- What to work on
A precise retyping is required of every line from the one containing "Continue the Blender" down to the one containing "(.07, .13, .02))], .3)", both included, and of no other line.

====== Material to process

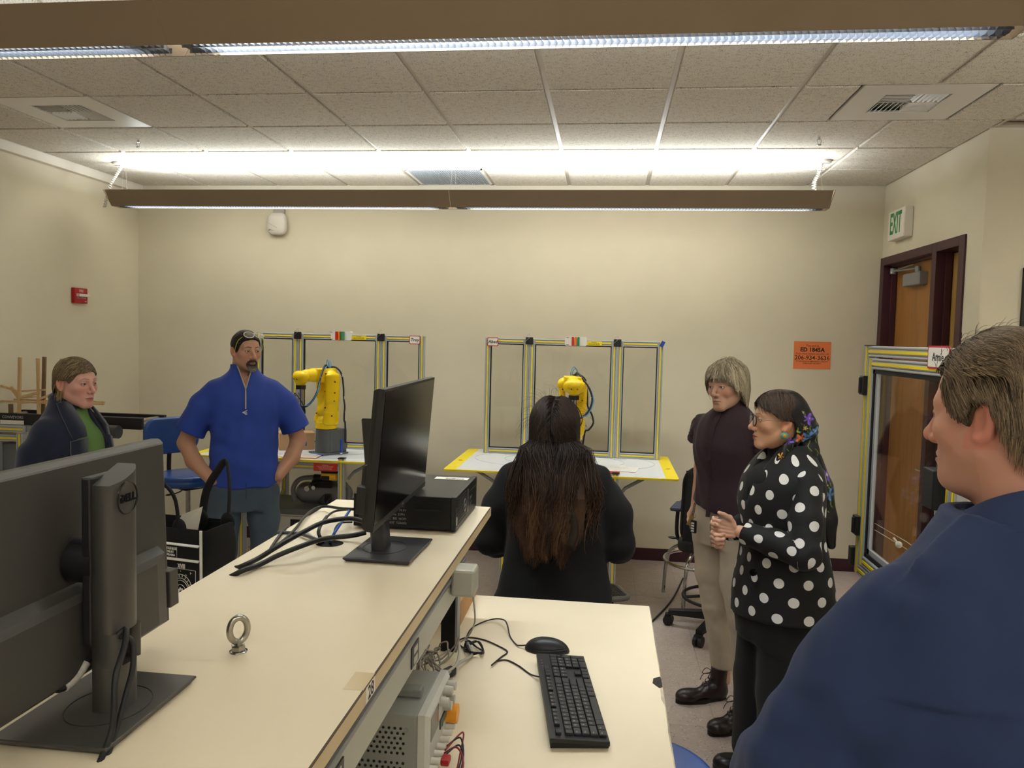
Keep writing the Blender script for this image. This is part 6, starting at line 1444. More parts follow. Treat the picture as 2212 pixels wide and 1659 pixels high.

============
====== Material to process

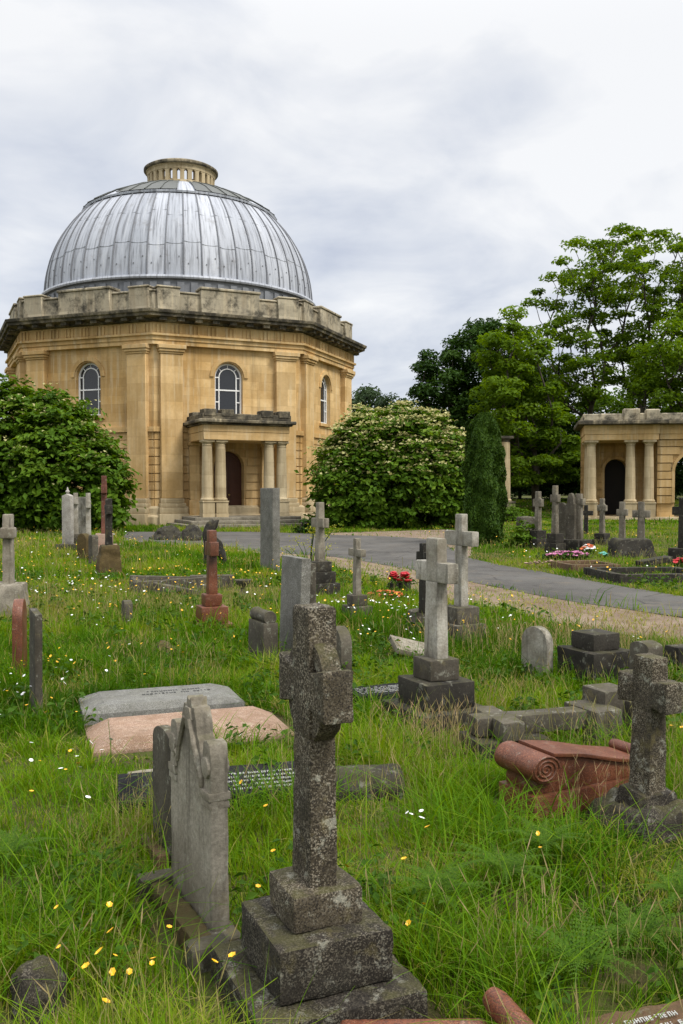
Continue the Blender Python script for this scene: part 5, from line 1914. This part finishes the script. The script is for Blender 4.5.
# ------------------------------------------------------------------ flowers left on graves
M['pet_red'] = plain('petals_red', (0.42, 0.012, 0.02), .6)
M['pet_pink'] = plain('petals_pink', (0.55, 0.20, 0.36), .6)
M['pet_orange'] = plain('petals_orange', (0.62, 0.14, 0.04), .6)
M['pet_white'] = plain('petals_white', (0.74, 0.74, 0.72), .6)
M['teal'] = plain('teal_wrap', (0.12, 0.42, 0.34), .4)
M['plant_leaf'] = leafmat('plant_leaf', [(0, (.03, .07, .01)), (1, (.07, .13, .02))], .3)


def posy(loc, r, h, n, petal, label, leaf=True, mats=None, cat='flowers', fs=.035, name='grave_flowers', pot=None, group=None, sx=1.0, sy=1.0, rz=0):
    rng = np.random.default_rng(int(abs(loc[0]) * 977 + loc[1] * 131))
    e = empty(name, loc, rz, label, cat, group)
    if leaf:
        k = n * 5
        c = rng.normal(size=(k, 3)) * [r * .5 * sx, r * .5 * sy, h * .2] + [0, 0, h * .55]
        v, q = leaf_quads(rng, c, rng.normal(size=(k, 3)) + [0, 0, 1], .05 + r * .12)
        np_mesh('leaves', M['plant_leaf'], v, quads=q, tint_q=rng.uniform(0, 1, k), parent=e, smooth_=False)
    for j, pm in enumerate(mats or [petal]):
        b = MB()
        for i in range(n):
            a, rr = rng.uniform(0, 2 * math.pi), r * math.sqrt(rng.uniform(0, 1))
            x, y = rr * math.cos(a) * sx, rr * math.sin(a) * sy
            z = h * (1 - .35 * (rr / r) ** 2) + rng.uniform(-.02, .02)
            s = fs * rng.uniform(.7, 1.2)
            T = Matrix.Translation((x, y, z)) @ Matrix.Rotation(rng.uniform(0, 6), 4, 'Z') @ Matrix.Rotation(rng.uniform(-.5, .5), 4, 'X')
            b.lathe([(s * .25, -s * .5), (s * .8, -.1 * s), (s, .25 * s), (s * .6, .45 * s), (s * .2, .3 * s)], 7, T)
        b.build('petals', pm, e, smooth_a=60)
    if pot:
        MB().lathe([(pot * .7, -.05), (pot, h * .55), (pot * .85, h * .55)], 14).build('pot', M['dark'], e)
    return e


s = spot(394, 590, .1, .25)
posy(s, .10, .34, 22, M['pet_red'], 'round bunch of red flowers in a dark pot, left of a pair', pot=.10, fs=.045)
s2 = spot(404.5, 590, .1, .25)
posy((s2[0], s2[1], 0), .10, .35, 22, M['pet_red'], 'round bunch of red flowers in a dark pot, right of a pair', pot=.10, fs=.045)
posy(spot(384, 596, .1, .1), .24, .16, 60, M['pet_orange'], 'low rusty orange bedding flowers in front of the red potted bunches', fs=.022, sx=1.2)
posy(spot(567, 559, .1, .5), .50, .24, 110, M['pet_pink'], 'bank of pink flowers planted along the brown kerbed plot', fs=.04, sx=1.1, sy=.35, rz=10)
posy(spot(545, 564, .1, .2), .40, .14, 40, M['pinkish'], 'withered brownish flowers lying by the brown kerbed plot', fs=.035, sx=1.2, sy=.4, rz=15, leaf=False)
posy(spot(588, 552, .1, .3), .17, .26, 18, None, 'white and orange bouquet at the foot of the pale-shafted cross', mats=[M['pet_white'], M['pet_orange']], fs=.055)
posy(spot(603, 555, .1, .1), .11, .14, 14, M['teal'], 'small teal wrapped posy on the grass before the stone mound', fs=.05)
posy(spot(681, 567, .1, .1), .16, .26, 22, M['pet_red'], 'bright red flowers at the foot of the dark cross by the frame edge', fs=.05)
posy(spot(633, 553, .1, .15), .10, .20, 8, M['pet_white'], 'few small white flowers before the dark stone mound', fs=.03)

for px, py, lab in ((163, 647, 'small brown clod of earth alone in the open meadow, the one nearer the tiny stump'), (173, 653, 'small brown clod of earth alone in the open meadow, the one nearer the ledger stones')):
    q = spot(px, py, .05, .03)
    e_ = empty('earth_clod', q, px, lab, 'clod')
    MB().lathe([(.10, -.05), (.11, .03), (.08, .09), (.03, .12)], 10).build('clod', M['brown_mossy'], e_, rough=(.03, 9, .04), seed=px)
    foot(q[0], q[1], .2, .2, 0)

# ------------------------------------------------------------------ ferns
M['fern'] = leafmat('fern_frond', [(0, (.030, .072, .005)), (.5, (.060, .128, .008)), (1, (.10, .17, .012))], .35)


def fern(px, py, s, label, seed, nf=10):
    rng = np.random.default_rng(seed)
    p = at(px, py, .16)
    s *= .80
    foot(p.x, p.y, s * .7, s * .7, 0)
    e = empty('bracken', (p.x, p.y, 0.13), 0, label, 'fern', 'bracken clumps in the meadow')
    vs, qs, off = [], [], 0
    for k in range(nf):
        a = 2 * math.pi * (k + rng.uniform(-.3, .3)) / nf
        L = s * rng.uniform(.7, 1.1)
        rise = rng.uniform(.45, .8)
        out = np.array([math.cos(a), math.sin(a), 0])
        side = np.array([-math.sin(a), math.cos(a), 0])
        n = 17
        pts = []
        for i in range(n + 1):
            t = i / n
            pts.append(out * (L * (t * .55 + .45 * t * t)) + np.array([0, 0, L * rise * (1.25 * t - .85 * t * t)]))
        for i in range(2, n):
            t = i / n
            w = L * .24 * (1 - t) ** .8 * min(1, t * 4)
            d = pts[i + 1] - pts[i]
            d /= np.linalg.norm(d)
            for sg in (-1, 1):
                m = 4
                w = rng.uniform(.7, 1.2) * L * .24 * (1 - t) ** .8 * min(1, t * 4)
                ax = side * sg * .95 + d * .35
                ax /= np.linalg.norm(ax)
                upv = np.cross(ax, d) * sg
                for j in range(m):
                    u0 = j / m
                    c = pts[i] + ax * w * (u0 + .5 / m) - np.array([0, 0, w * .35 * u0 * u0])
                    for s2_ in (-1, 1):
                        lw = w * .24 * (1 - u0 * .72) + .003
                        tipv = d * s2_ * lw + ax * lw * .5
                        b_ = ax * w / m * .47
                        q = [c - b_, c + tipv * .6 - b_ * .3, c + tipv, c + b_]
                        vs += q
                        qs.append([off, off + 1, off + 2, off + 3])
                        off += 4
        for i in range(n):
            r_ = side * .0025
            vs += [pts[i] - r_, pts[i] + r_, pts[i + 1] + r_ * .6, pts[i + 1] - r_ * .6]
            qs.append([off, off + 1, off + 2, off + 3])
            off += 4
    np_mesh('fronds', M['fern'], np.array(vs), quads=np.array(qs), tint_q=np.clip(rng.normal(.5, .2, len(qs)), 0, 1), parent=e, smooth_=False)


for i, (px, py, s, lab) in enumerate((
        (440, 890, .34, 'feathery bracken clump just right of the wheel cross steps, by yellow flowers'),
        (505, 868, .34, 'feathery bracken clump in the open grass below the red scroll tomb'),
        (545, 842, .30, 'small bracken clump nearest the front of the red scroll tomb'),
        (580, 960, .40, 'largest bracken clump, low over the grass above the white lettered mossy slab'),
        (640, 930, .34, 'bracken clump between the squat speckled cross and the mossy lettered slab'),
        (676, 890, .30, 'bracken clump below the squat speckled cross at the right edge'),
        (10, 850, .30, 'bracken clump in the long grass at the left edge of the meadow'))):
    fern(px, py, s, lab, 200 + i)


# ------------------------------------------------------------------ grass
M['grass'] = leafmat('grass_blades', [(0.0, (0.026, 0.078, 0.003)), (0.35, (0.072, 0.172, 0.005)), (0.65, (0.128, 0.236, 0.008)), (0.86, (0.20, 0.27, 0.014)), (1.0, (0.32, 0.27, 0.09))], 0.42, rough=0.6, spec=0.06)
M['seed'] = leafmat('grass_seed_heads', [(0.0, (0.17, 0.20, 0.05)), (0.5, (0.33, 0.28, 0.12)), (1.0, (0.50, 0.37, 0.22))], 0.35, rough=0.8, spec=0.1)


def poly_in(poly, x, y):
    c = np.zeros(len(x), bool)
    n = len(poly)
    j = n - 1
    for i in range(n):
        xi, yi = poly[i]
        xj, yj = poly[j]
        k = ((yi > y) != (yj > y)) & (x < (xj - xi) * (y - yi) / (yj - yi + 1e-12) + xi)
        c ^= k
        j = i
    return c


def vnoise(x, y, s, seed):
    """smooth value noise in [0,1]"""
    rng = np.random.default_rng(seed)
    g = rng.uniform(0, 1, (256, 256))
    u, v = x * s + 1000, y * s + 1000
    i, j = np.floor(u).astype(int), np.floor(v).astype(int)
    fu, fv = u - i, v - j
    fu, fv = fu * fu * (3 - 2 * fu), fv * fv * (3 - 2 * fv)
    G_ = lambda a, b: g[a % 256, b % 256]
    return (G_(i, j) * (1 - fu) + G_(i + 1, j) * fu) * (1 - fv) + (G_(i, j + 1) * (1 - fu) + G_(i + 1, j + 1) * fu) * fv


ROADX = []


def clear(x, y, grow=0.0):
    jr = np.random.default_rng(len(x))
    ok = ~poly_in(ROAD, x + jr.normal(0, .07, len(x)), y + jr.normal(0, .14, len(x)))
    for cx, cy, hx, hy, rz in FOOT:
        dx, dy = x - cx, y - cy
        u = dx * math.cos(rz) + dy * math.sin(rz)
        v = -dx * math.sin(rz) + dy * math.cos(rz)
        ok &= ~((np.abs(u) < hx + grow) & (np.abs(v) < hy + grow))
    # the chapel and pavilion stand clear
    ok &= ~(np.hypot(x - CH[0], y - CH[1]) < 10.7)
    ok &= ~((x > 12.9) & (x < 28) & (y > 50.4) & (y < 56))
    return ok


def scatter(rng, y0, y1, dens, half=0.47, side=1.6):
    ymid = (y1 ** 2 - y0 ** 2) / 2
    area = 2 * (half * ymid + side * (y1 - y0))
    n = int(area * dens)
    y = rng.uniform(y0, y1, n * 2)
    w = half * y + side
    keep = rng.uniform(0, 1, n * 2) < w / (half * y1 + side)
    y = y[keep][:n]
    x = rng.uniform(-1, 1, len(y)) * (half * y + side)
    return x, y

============

- Problem solution
Continue the Blender Python script for this scene: part 5, from line 1914. This part finishes the script. The script is for Blender 4.5.
# ------------------------------------------------------------------ flowers left on graves
M['pet_red'] = plain('petals_red', (0.42, 0.012, 0.02), .6)
M['pet_pink'] = plain('petals_pink', (0.55, 0.20, 0.36), .6)
M['pet_orange'] = plain('petals_orange', (0.62, 0.14, 0.04), .6)
M['pet_white'] = plain('petals_white', (0.74, 0.74, 0.72), .6)
M['teal'] = plain('teal_wrap', (0.12, 0.42, 0.34), .4)
M['plant_leaf'] = leafmat('plant_leaf', [(0, (.03, .07, .01)), (1, (.07, .13, .02))], .3)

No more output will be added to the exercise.